11 Want in het bloed zit het leven van een schepsel. Daarom heb Ik het u enkel voor het altaar gegeven, om voor u verzoening te verkrijgen; want het bloed verkrijgt verzoening door het leven.
Life is in the body's blood. I have given it to you so that by putting it on the altar your lives can be made right, for it is the lifeblood that makes people's lives right.
12 Daarom zeg Ik tot de kinderen Israëls: Niemand van u mag bloed nuttigen; ook de vreemdeling niet, die in uw midden woont.
That's why I'm warning the Israelites: None of you is allowed to eat blood, and no foreigner living among you is allowed to eat blood.

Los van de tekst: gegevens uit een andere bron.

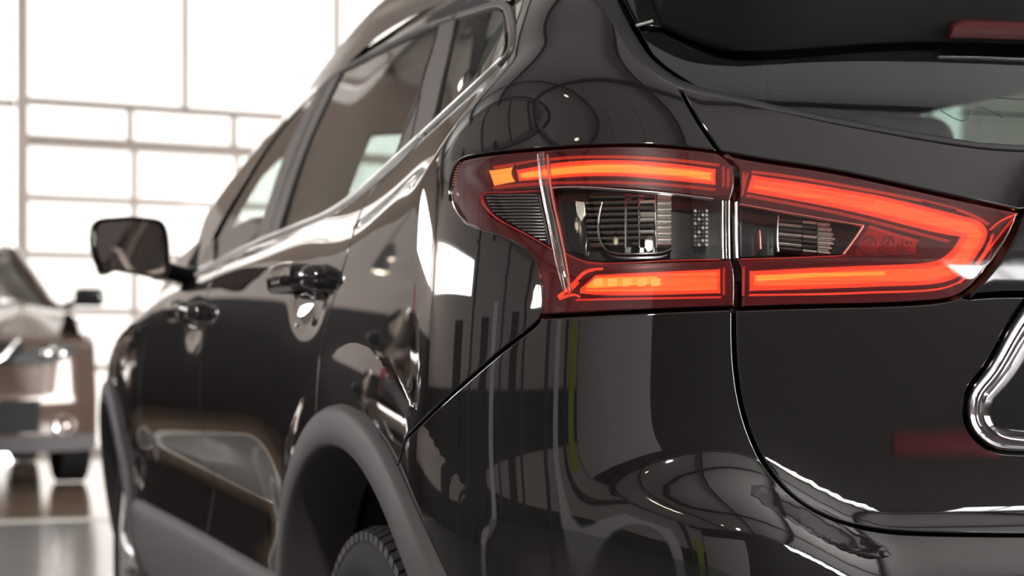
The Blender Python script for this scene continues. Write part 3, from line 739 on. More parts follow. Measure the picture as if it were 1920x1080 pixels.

13 Iedereen van de Israëlieten en van de vreemden in uw midden, die wild of gevogelte heeft gejaagd, dat gegeten mag worden, moet het bloed uitgieten en met aarde bedekken.
Any Israelite or foreigner living among them who hunts and kills a wild animal or a bird which are allowed be eaten must drain the blood from its body and cover it with earth,
14 Want het leven van elk schepsel zit in zijn bloed. Daarom herhaal Ik tot de Israëlieten: Van geen enkel schepsel moogt ge het bloed nuttigen; want het leven van ieder schepsel zit in zijn bloed. Iedereen, die het nuttigt, zal worden afgesneden.
for life is in the body's blood. That's why I have warned the Israelites: You are not allowed to eat the blood of anything living, for life is in the body's blood. Anyone who eats it must be expelled.
15 Iedereen, zowel de ingezetene als de vreemde, die een gestorven of een verscheurd dier eet, moet zijn kleren wassen, een bad nemen, en is tot de avond onrein; daarna is hij weer rein.
Anyone, Israelite or foreigner, who eats anything found dead or killed by wild animals must wash their clothes and wash with water, and they will be unclean until the evening. Then they will be clean.
16 Als hij zijn kleren niet wast en geen bad neemt, begaat hij een zonde.
But if they don't wash their clothes and wash themselves with water, then they bear responsibility for their guilt.”